Economisch voordeel bij de aanwezigheid van wolven, bijvoorbeeld door het organiseren van excursies en de inrichting van een ‘wolvencentrum’ voor voorlichting en informatie (ecotoerisme), kan leiden tot snellere en grotere acceptatie.

Aanbeveling 4.13

Aangezien de bestudeerde wolvenplannen geen informatie geven over kansen in economische zin die samenhangen met de aanwezigheid van wolven, ligt hier een braak terrein voor onderzoek.

Aanbeveling 4.14

Het onderzoek naar economische aspecten van de komst van wolven naar Nederland kan in beeld brengen welke partijen daarbij in economische zin baat bij hebben dan wel verlies door lijden. Voor de objectivering van het debat rond de komst van de wolf verdient het aanbeveling om deze (on)balans in beeld te brengen.

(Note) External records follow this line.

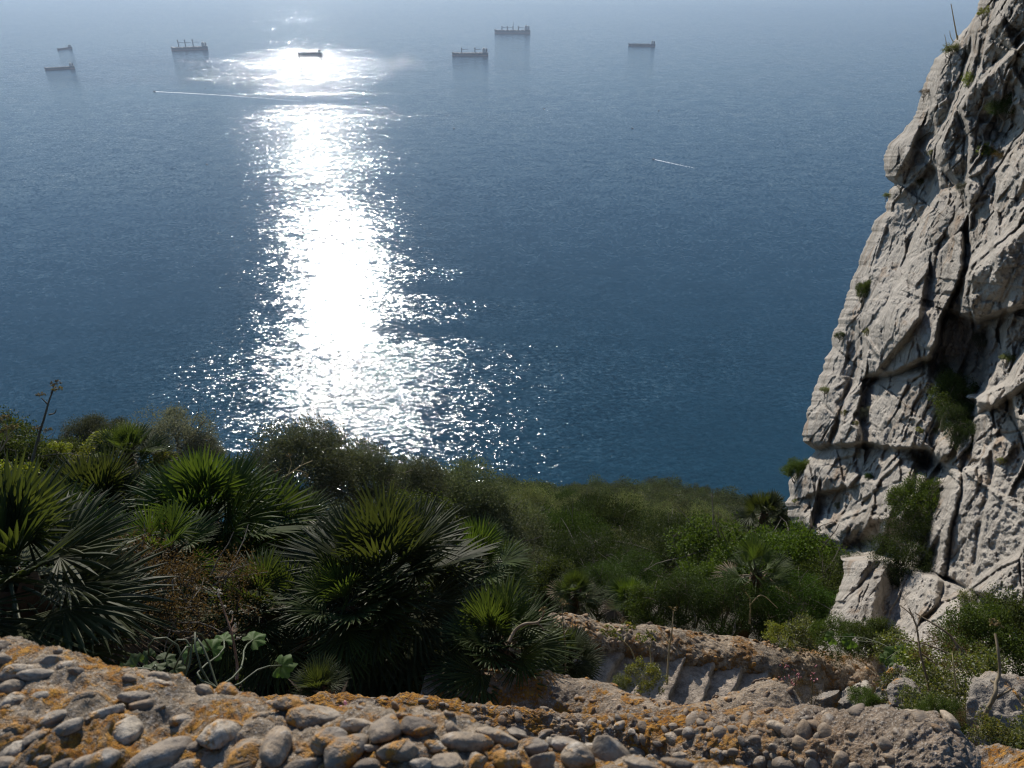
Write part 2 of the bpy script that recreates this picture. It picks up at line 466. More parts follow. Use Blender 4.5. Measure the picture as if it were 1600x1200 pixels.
# ------------------------------------------------------------------ masonry walls
def mortar_material(name, base, lich, lich_cols=((.25, .105, .018), (.42, .215, .04)), dark=(.10, .085, .07), sc=1.0, xfade=None):
    t = NT(name)
    pos = t.n('NewGeometry').outputs['Position']
    n1 = t.noise(pos, 6 * sc, 6, .68, .4); n2 = t.noise(pos, 34 * sc, 5, .72); n3 = t.noise(pos, 150 * sc, 3, .75)
    vo = t.n('TexVoronoi', {'Vector': pos, 'Scale': 75 * sc, 'Randomness': 1.0})
    c = t.ramp(n1, [(.34, dark), (.50, base), (.64, tuple(min(1, 1.25 * k) for k in base))])
    c = t.mix(t.map(n2, .54, .40, 0, .75), c, tuple(.45 * k for k in base))
    c = t.mix(t.map(n3, .52, .66, 0, .8), c, (.46, .42, .37))
    c = t.mix(t.map(vo.outputs['Distance'], .28, .12, 0, .35), c, (.30, .22, .15))
    l1 = t.noise(pos, 9 * sc, 5, .68, .8); l2 = t.noise(pos, 90 * sc, 3, .75)
    m = t.math('MULTIPLY', t.map(l1, .64 - .2 * lich, .70 - .18 * lich), t.map(l2, .36, .50))
    if xfade:
        m = t.math('MULTIPLY', m, t.map(t.n('SeparateXYZ', {'Vector': pos}).outputs[0], xfade[0], xfade[1]))
    c = t.mix(m, c, t.mix(t.map(n2, .4, .6), lich_cols[0], lich_cols[1]))
    t.set(t.b.inputs['Base Color'], c); t.set(t.b.inputs['Roughness'], .93); t.b.inputs['Specular IOR Level'].default_value = .2
    h = t.math('ADD', t.math('MULTIPLY', n2, 1.0), t.math('ADD', t.math('MULTIPLY', n3, .45), t.math('MULTIPLY', m, .35)))
    t.set(t.b.inputs['Normal'], t.bump(h, 1.0, .018 / sc))
    return t.m
def cobble_material(name, lich=.55, tint=(1, 1, 1), sc=1.0):
    t = NT(name)
    pos = t.n('NewGeometry').outputs['Position']; rnd = t.n('NewGeometry').outputs['Random Per Island']
    n1 = t.noise(pos, 22 * sc, 5, .65, .6); n2 = t.noise(pos, 120 * sc, 4, .7)
    c = t.ramp(rnd, [(0, (.13, .095, .065)), (.25, (.31, .24, .165)), (.5, (.20, .165, .13)), (.75, (.44, .37, .28)), (1, (.19, .115, .055))])
    c = t.mix(1.0, c, (*tint, 1), 'MULTIPLY')
    c = t.mix(t.map(n1, .52, .40, 0, .6), c, (.13, .11, .09))
    c = t.mix(t.map(n1, .55, .68, 0, .6), c, (.46, .43, .38))
    c = t.mix(t.map(n2, .52, .66, 0, .75), c, (.09, .075, .06))
    c = t.mix(t.map(t.noise(pos, 48 * sc, 4, .7, .5), .5, .62, 0, .55), c, (.15, .125, .10))
    l1 = t.noise(pos, 13 * sc, 5, .65, .7); l2 = t.noise(pos, 90 * sc, 3, .75)
    m = t.math('MULTIPLY', t.map(l1, .66 - .2 * lich, .71 - .18 * lich), t.map(l2, .38, .52))
    c = t.mix(m, c, t.mix(n2, (.26, .11, .018), (.42, .215, .04)))
    t.set(t.b.inputs['Base Color'], c); t.set(t.b.inputs['Roughness'], .72); t.b.inputs['Specular IOR Level'].default_value = .3
    t.set(t.b.inputs['Normal'], t.bump(t.math('ADD', t.math('ADD', n1, t.math('MULTIPLY', n2, .5)), t.math('MULTIPLY', m, .5)), .8, .006 / sc))
    return t.m
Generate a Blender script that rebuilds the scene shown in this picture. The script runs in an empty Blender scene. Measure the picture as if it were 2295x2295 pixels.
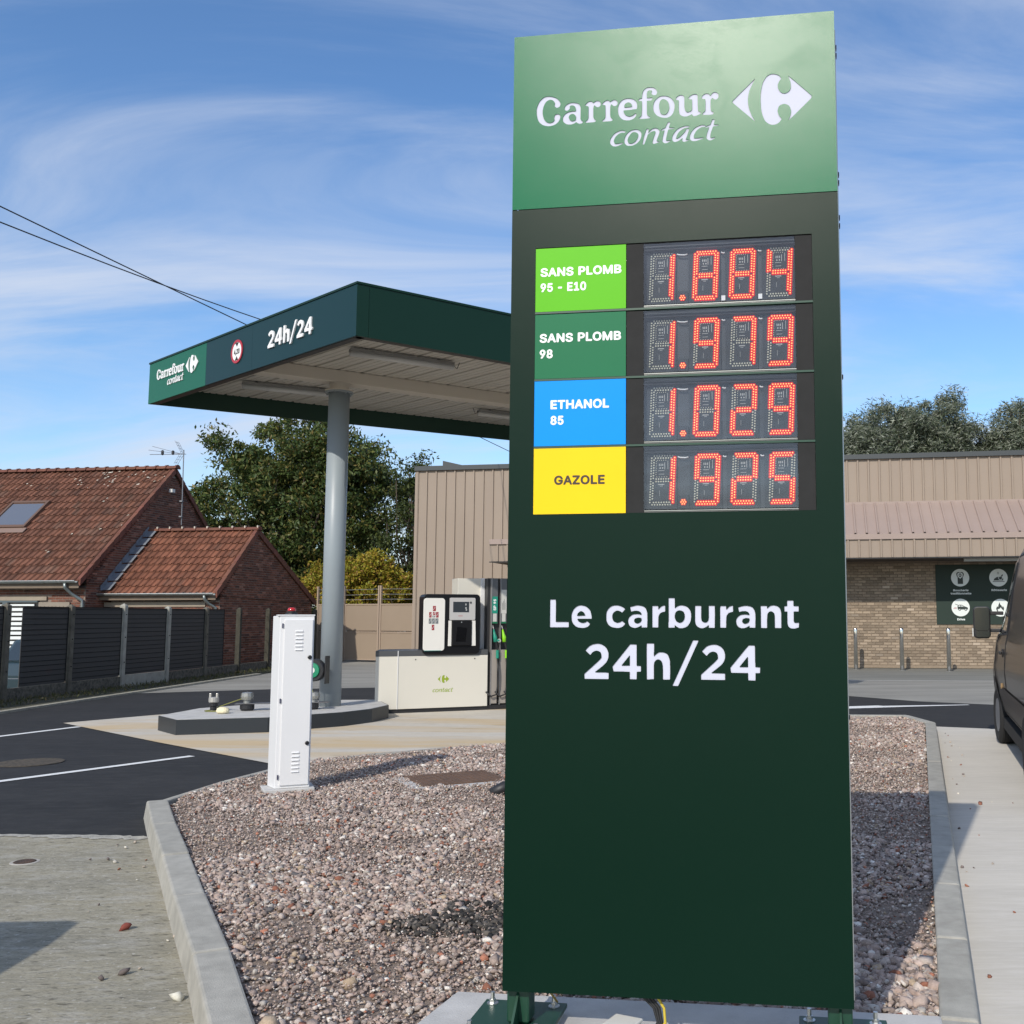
import bpy, bmesh, math, random
import numpy as np
from mathutils import Vector, Matrix
random.seed(7); RNG = np.random.default_rng(11)
SC = bpy.context.scene; COL = SC.collection
R_ = math.radians
# ------------------------------------------------------------------ camera
cam = bpy.data.cameras.new('camera'); co = bpy.data.objects.new('camera', cam); COL.objects.link(co)
cam.sensor_width = 36; cam.sensor_fit = 'HORIZONTAL'; cam.lens = 36.0
cam.shift_x = -(1457.3 - 1147.5) / 2295; cam.shift_y = 0; cam.clip_start = 0.05; cam.clip_end = 3000
co.location = (0, 0, 1.55)
_p, _r = R_(5.811), R_(-0.066)
_f = Vector((0, math.cos(_p), math.sin(_p))); _x = Vector((1, 0, 0)); _u = _x.cross(_f)
_x2 = _x*math.cos(_r) + _u*math.sin(_r); _u2 = -_x*math.sin(_r) + _u*math.cos(_r)
co.matrix_world = Matrix.Translation(co.location) @ Matrix((_x2, _u2, -_f)).transposed().to_4x4()
SC.camera = co
# ------------------------------------------------------------------ light and sky
SUNV = Vector((0.547, 1.375, -1.0)).normalized()          # the way the light travels
EL = math.asin(-SUNV.z); AZ = math.atan2(-SUNV.x, -SUNV.y)
sl = bpy.data.lights.new('sun', 'SUN'); sl.energy = 2.5; sl.angle = R_(0.5); sl.color = (1.0, 0.935, 0.83)
so = bpy.data.objects.new('sun', sl); COL.objects.link(so); so.rotation_euler = SUNV.to_track_quat('-Z', 'Y').to_euler()
so.location = (-20, -50, 40)
W = bpy.data.worlds.new('World'); SC.world = W; W.use_nodes = True
nt = W.node_tree; nt.nodes.clear()
def N(tree, t, **k):
    n = tree.nodes.new(t)
    for a, v in k.items():
        if a == 'inp':
            for i, x in v.items(): n.inputs[i].default_value = x
        else: setattr(n, a, v)
    return n
sky = N(nt, 'ShaderNodeTexSky', sky_type='NISHITA', sun_disc=False, sun_elevation=EL, sun_rotation=AZ, altitude=50, air_density=1.0, dust_density=0.6, ozone_density=3.6)
tc = N(nt, 'ShaderNodeTexCoord'); sep = N(nt, 'ShaderNodeSeparateXYZ'); nt.links.new(tc.outputs['Generated'], sep.inputs[0])
def mth(tree, op, a, b=None, c=None, clamp=False):
    n = tree.nodes.new('ShaderNodeMath'); n.operation = op; n.use_clamp = clamp
    for i, v in enumerate((a, b, c)):
        if v is None: continue
        if isinstance(v, (int, float)): n.inputs[i].default_value = v
        else: tree.links.new(v, n.inputs[i])
    return n.outputs[0]
zz = mth(nt, 'MAXIMUM', mth(nt, 'ADD', sep.outputs[2], 0.22), 0.05)
cx = mth(nt, 'DIVIDE', sep.outputs[0], zz); cy = mth(nt, 'DIVIDE', sep.outputs[1], zz)
cmb = N(nt, 'ShaderNodeCombineXYZ'); nt.links.new(cx, cmb.inputs[0]); nt.links.new(cy, cmb.inputs[1])
mp = N(nt, 'ShaderNodeMapping'); nt.links.new(cmb.outputs[0], mp.inputs[0])
mp.inputs['Rotation'].default_value = (0, 0, R_(-28)); mp.inputs['Scale'].default_value = (0.60, 1.7, 1); mp.inputs['Location'].default_value = (3.1, 1.7, 0)
n1 = N(nt, 'ShaderNodeTexNoise', inp={'Scale': 1.25, 'Detail': 11.0, 'Roughness': 0.60, 'Distortion': 0.9}); nt.links.new(mp.outputs[0], n1.inputs['Vector'])
mp2 = N(nt, 'ShaderNodeMapping'); nt.links.new(cmb.outputs[0], mp2.inputs[0]); mp2.inputs['Scale'].default_value = (0.5, 0.7, 1); mp2.inputs['Location'].default_value = (-1.2, 4.4, 0)
n2 = N(nt, 'ShaderNodeTexNoise', inp={'Scale': 0.8, 'Detail': 4.0, 'Roughness': 0.5}); nt.links.new(mp2.outputs[0], n2.inputs['Vector'])
m = mth(nt, 'ADD', mth(nt, 'MULTIPLY', n1.outputs[0], 0.62), mth(nt, 'MULTIPLY', n2.outputs[0], 0.38))
mr = N(nt, 'ShaderNodeMapRange', inp={'From Min': 0.38, 'From Max': 0.66, 'To Min': 0.0, 'To Max': 0.88}); mr.interpolation_type = 'SMOOTHSTEP'; nt.links.new(m, mr.inputs[0])
mx = N(nt, 'ShaderNodeMix', data_type='RGBA'); nt.links.new(mr.outputs[0], mx.inputs[0])
# deepen the clear sky a little, as a phone camera does
gm = N(nt, 'ShaderNodeHueSaturation', inp={'Saturation': 1.12, 'Value': 0.84, 'Hue': 0.502}); nt.links.new(sky.outputs[0], gm.inputs['Color'])
nt.links.new(gm.outputs[0], mx.inputs[6]); mx.inputs[7].default_value = (3.25, 3.55, 4.15, 1)
bg = N(nt, 'ShaderNodeBackground', inp={'Strength': 0.15}); nt.links.new(mx.outputs[2], bg.inputs[0])
ow = N(nt, 'ShaderNodeOutputWorld'); nt.links.new(bg.outputs[0], ow.inputs[0])
SC.view_settings.view_transform = 'Standard'; SC.view_settings.look = 'None'; SC.view_settings.exposure = 0.50; SC.view_settings.gamma = 1.0
SC.view_settings.use_curve_mapping = False
SC.render.engine = 'CYCLES'; SC.cycles.max_bounces = 8; SC.cycles.transparent_max_bounces = 12; SC.cycles.use_denoising = True
SC.cycles.sample_clamp_indirect = 8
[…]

Met de uitvoering van het wolvenplan voor Nederland kan op termijn een substantieel bedrag gemoeid zijn. Hoe groot dit is hangt nauw samen met de kosten gepaard gaande met de oprichting van het wolvenbureau, de monitoring en het ecologisch onderzoek en de preventie van en tegemoetkomingen in geleden verliezen. Veel hangt af van het aantal wolven dat naar Nederland zal komen. Het LIFE- Natuur programma van de Europese Commissie ondersteunde al tal van studies over het beheer van grote predatoren waaronder de wolf (Linnel et al., 2008). Tot op heden werd geen onderzoek gefinancierd aan de populaties in het Midden Europees Laagland (EC, 2013a). De Commissie organiseert discussies met milieu- en landbouwdepartementen bij de evaluatie van nationale programma’s over de ontwikkeling van het landelijk gebied op een moment voorafgaand aan het overleg met de lidstaten. Deze discussies zijn gericht op samenwerking o.a. bij de implementatie van Natura 2000-afspraken in nationale programma’s gericht op platteland ontwikkeling (EU Rural Programmes Funding; EC, 2013a). Het blijven echter de nationale autoriteiten die beslissen welke onderdelen en maatregelen worden gefinancierd.

Aanbeveling 4.15

Aanbevolen wordt om ook andere dan de gebruikelijke financieringsbronnen te activeren voor de uitvoering van delen van het wolvenplan. Het wolvenplan kan helpen bij het vinden van fondsen nodig voor implementatie ervan, bijvoorbeeld uit het LIFE-Natuur programma van de Europese Commissie. Fondsenwerving op bijvoorbeeld EU-niveau vereist de vertaling van het wolvenplan naar het Engels. Preventieve maatregelen worden in het buitenland gesubsidieerd, veelal conform EU- regelingen.